Short-term vacation rentals have been a growing cause of contention throughout the Coachella Valley, and the city of La Quinta is no exception.

They give tourists a place to stay, create income for owners, and create related service jobs. Cities also enjoy their tax revenues.

"It can't just be a money grab," said a resident Christopher Mikulenka at a recent city council meeting. "That's what it really is right now. That's what we feel like. We're losing our neighborhood right now."

Complaints by neighbors about these properties have also been piling up. Residents on Fiesta Drive have really been impacted.

Mikulenka showed us his concerns one Saturday night. "The noise you can hear right now if you can hear it faintly is coming from seven houses down the block," said Mikulenka.

Fiesta Drive has 8 short-term vacation rentals on a street of 25 homes. The city tells KESQ News Channel 3 five are properly registered with the city, one opted out in April and two are expired.

No amplified music is allowed from any of them. That new rule was enacted this summer due to skyrocketing complaints from the city's 1,325 permitted STVR properties. The city believes there are more than 400 others which are not properly permitted.

Mikulenka says he's reported STVR violations countless weekends, mainly for noise. "Many nights we get woken up in the middle of the night," Mikulanka said. "It's difficult to go back to sleep and it's hard when you have to get up at 5:15 a.m. in the morning to go start your workday where you work at," he added.

Loud noise is the top STVR complaint citywide, only behind STVR properties operating without permits. We used an audiometer to record decibel readings of between 65 and 70 decibels as music played in the backyard of one STVR property. That's louder than La Quinta's noise ordinance allows for residential neighborhoods, what zoning law says should be considered a quiet neighborhood environment. And again, STVR properties aren't allowed to have any amplified music by the current city ordinance.

"Many of our weekends are like a fraternity row on a college campus," said another neighbor, Kathy Hartung. "Their screams, chants, and drinking games can be heard up and down the street and across the golf course," Hartung added.

Neighbors support Mikunlenka's desire to return their street to a more quiet environment. "No, no, He's not the only one," said a neighbor who shared her concerns over the numerous loud parties and groups disturbing their neighborhood. Residents are asking for help from city hall.

"It's nothing against these guests," said a city code compliance supervisor, Kevin Meredith, at a November city council study session. "When you go knock on the door at midnight they're as nice as can be. But they're on vacation and they're not thinking about the neighbors," he added.

At a Sept. 15 city council meeting, the mayor said some resident complaints are unfounded. "They hear one little laugh and feel like it's a disruptive party," Mayor Linda Evans said.

City leaders have stated their desire to strike a balance between resident concerns and allowing short-term rentals but neighboring Indian Wells, Palm Desert, Rancho Mirage, and Cathedral City have all moved to ban them in some form or entirely.

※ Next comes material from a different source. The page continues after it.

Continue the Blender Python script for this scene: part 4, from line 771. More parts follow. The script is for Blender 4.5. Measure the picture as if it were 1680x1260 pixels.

For La Quinta, the transient occupancy tax from hotels and STVR properties are big money. They are the city's third-largest general fund revenue source only behind sales and property taxes. Transient occupancy taxes account for $6,455,100 in annual revenue. Sales taxes account for $15,825,900 and property taxes provide the city's general fund with $9,617,000.

The city had logged 1,432 STVR complaints as of September and issued 71 citations totaling $51,800. It's also hired a security company to help the city's four over-worked code enforcement officers and created an ad-hoc committee to find common ground while improving its enforcement program.

Another problem is documenting violations. "A lot of times the partygoers are passed out and quiet by the time somebody comes to investigate," Mary Caldwell, an STVR Ad-hoc Committee representative told the city council eliciting laughter.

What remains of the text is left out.